It seems to get harder every year to get students to hold themselves accountable for their decisions and actions. This should be sorted out before the students get to post-secondary, but that seems to have fallen through the cracks, and it is now our problem.
There are ownership issues with every choice. Students make choices about how they spend their time, what they do when, and the amount of effort they are going to put in. They make choices about how they will study, how much they will invest in each class, how they treat their classmates, how much each hour is worth to them with respect to what mark they will get. They make choices about what they do not do. Marks matter and for many students, the choices made will depend on how they see the marks.
Being accountable is part of what the best college students do (see Bain 2012).
Just had an interesting thought as this point was typed. If the student does not think that the deal is fair, they will not think that they have to be accountable. In their world, accountable is when it is a win-win situation for them and it is fair. If you create a situation where they have to make a choice that they think is unreasonable, in what they perceive as an unfair situation, they will not own it. They will consider that the contract has been broken. All bets are off and it will not be their fault what happens next. And, if it is not their fault, they will not hold themselves accountable. If it is truly an unreasonable and untenable situation, the student might be right on this. However, if the student is not running with a good set of expectations and assumptions, working in their own version of reality, this mismatch will cause problems. If they fundamentally disagree with what they are told, what things are worth, what they think they have to do to get the mark they want, they will not own it. We might not like it, but that will be the case. If they lose on one decision, there will be natural tendency to make it up on the next and in some cases their choices will come back to haunt them and they will not like it, or expect it.
Ownership can sometimes be related to other issues like entitlement. We once has a student argue that it was ok for them to download for free, without permission music (before legal streaming etc.). Why not pay? It would be too much effort to go buy it and it would take too long. Because they could not wait, it was ok to steal. No ownership. Another student argued that it was ok for them to cheat because we made it easy for them to do so. Not their fault they could find material online and present it as their own.
Ownership can also be related to deeper patterns of behavior. In some cultures, it is a compliment when you copy and the student has been brought up in this culture. It is hard to take ownership of their decisions to copy when they have been brought up to practice copying and believe that copying was a good thing.
If there are no 'ownership' consequences, there is no need to be careful about the decision making. If it can be negotiated away, there is no problem. If you can solve by 'next time', no problem. If you can simply say 'I am sorry' and the problem goes away, no problem. There has to be a reason to take care about the choices and decisions made.

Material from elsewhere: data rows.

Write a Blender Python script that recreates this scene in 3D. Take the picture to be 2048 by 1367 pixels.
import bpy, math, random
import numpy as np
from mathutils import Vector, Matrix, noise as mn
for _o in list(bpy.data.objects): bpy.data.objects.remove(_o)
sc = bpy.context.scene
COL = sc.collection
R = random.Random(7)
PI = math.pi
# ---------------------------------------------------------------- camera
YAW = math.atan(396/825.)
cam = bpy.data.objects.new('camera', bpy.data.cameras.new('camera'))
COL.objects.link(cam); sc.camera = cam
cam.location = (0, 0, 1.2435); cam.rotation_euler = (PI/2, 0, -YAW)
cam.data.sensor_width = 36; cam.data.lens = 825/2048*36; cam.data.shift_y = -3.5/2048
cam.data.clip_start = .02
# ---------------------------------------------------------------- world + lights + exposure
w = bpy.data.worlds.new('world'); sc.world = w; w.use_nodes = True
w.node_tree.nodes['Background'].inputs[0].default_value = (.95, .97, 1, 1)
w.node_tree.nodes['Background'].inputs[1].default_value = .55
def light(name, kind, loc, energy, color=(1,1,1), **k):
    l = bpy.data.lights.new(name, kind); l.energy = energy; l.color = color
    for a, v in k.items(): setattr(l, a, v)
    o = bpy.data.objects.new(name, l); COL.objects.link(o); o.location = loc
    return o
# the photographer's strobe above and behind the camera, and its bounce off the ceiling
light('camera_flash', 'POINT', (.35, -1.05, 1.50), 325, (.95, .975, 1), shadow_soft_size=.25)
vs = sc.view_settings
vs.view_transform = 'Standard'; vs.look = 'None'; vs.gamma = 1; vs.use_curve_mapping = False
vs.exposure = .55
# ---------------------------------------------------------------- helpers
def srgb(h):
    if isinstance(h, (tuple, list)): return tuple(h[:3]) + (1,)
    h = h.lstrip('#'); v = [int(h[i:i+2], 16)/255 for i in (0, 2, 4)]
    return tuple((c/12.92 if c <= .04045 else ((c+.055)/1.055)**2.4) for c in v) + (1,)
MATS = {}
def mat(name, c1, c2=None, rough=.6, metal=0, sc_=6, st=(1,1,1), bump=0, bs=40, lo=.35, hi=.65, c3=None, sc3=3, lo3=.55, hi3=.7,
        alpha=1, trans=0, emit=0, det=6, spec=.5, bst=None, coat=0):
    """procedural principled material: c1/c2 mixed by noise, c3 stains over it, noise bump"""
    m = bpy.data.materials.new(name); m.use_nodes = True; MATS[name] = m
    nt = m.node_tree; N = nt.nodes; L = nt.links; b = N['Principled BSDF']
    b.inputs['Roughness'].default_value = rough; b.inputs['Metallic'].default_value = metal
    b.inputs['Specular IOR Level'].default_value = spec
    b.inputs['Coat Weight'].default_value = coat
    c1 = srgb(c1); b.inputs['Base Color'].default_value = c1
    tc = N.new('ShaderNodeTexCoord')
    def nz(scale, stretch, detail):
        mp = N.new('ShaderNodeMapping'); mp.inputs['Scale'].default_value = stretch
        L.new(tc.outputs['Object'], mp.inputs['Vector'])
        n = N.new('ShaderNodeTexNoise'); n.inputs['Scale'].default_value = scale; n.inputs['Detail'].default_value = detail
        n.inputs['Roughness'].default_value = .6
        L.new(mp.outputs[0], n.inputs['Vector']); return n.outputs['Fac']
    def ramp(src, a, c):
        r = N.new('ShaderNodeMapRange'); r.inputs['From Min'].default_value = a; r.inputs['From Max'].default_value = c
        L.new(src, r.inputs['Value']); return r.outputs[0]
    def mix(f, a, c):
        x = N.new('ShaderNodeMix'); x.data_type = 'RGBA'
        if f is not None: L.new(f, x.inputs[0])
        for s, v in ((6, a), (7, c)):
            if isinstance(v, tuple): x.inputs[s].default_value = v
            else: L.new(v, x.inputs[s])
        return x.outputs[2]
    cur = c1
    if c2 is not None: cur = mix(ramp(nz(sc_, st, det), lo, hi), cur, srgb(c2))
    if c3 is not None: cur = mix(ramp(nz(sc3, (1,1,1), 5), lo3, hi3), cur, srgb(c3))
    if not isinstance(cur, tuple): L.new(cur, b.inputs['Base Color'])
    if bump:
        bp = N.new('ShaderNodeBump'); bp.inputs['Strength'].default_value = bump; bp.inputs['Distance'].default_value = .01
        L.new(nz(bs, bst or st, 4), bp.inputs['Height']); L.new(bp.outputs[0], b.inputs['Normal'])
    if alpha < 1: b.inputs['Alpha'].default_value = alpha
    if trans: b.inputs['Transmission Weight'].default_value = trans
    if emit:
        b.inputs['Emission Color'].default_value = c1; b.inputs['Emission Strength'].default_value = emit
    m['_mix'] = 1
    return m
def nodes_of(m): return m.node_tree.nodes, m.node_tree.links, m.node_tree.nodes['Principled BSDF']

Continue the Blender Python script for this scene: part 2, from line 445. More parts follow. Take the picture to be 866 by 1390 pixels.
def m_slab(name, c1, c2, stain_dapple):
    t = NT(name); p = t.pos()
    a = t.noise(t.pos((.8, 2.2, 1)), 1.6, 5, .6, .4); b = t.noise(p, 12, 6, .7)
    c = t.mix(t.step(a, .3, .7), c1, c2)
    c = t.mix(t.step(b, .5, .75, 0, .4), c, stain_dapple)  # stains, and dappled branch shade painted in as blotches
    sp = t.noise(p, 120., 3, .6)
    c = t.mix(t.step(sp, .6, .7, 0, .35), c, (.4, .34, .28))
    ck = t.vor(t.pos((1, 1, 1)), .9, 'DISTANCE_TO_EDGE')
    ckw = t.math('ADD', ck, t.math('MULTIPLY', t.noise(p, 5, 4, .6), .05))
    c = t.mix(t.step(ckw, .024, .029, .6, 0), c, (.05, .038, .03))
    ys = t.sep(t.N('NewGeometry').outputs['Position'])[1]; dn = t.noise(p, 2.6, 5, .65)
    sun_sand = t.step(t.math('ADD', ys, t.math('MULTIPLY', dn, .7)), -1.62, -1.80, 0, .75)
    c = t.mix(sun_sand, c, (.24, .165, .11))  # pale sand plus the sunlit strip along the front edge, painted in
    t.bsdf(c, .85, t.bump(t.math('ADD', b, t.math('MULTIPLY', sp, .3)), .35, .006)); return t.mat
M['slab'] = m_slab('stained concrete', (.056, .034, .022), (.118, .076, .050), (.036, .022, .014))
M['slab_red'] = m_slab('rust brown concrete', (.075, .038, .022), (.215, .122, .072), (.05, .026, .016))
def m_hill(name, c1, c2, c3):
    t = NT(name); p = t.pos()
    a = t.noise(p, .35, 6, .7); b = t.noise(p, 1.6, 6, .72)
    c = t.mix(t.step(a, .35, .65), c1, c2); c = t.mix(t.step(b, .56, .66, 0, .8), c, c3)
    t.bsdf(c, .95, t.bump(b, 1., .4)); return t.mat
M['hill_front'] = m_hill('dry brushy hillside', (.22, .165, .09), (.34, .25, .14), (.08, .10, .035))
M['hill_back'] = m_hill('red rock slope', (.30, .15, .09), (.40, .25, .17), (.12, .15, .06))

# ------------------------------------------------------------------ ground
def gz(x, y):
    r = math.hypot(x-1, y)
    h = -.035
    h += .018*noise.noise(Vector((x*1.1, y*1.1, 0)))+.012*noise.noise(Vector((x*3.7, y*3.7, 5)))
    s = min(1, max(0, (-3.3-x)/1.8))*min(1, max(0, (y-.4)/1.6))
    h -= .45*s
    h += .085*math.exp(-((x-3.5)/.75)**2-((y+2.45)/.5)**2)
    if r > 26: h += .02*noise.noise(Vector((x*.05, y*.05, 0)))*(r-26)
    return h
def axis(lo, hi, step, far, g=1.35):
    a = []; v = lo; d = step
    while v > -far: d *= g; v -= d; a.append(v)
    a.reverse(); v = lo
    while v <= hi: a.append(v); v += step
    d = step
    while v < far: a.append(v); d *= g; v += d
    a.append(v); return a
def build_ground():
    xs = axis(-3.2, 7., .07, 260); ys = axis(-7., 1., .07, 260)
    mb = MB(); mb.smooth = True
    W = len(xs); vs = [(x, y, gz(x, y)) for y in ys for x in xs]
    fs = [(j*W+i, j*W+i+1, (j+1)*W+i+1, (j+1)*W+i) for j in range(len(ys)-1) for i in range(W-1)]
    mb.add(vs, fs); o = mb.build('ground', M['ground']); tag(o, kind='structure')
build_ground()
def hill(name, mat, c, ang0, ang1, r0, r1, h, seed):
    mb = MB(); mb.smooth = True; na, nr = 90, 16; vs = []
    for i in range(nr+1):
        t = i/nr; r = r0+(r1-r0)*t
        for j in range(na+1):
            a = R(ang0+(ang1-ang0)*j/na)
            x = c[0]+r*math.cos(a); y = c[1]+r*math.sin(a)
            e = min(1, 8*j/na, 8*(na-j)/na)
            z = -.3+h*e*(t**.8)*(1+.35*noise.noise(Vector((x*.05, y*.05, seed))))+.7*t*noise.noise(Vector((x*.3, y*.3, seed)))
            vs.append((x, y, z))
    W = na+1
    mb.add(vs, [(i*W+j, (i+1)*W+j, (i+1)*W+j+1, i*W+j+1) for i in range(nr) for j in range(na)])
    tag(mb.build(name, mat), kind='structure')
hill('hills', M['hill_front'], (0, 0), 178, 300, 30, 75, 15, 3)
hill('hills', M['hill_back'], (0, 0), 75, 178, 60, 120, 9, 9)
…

If there is not a down side, why care?
By the way, if you do not own things, and hold yourself and your TAs accountable in the same way you are trying to hold the students, this will also be a problem. If you do not deliver on your promises or take care of your own mistakes, they will hold you accountable, even if you do not. Then, it will be game-on and they will not own things either. So, ownership goes both ways and it is indeed a complicated topic.
Some students have NEVER been held accountable and forced to take ownership for their decisions. These students will need a runway and an education about ownership, what it looks like, why it is important, and how it feels. Some students will expect to have their decisions checked and you are accountable if you do not tell them how to fix their choices and decisions. Some students will hold you accountable for making the decisions and choices for them, hence no ownership guilt or concern; again.